Laura Jordan est garde champêtre intercommunal pour la Communauté d’agglomération de Sophia Antipolis. Son rôle ? Être sur le terrain, chaque jour. « C’est vraiment d’assurer une présence de terrain, d’aller au contact des gens, de la population, et leur demander un petit peu ce qui va, ce qui ne va pas. » En un mot : être là. Par sa simple présence, elle incarne l’œil bienveillant et le relais discret entre les habitants, les maires et l’administration.
Le métier de garde champêtre évoque parfois des images surannées de France rurale. Pourtant, dans les communes de l’arrière-pays niçois, il répond à un besoin concret. « Les maires ont exprimé ce besoin pour plusieurs raisons, notamment l’éloignement des gendarmeries. » Pour des communes comme Coursegoules, Courmes, Gréolières, ou La Roque-en-Provence, un garde champêtre représente un appui juridique de proximité, humain et réactif.

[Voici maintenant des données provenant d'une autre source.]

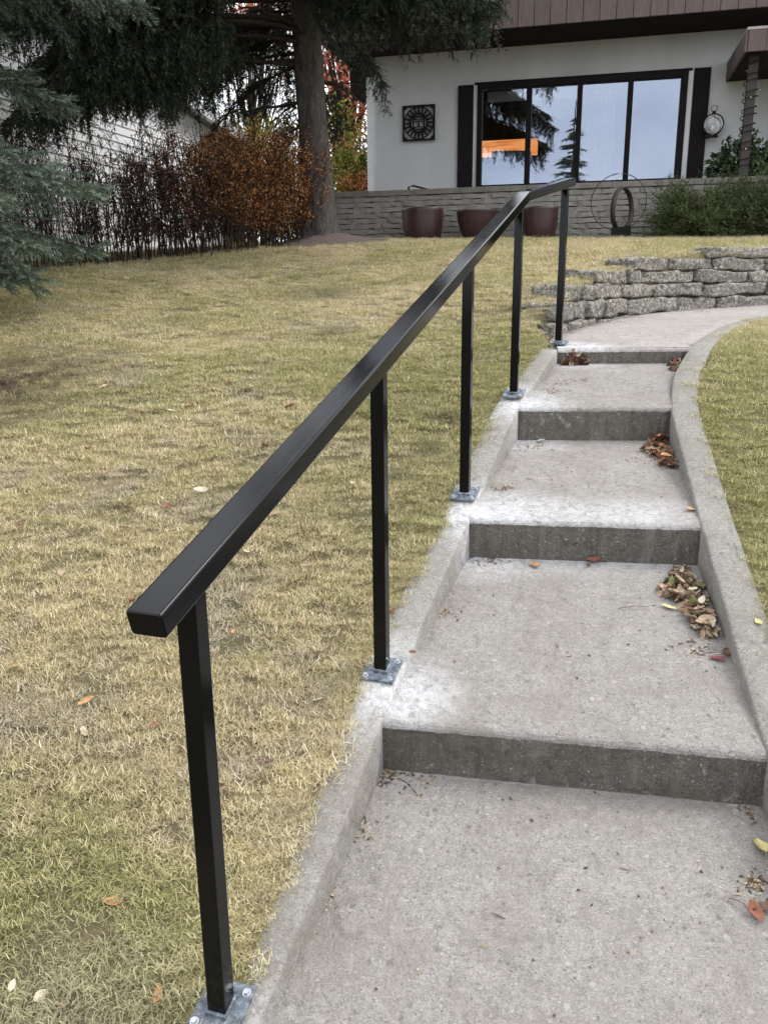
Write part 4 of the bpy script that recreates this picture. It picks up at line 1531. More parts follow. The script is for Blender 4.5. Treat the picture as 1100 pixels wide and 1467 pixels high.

Recrutée autour de deux missions principales, Laura Jordan a d’abord été chargée de recréer du lien. « La première, c’était de réinstaurer une proximité de terrain entre les élus, les habitants et les différents services de l'État. » L’objectif n’est pas d’abord de verbaliser, mais d’écouter, comprendre, prévenir. La logique est avant tout relationnelle, presque diplomatique.
La deuxième mission ? Être un maillon de la chaîne de sécurité. Sans armes ni uniforme intimidant, le garde champêtre agit sur la durée, en prévention. Dans ce rôle, Laura Jordan navigue entre les champs de compétences de la sécurité publique, de l’environnement, de l’urbanisme et du sanitaire.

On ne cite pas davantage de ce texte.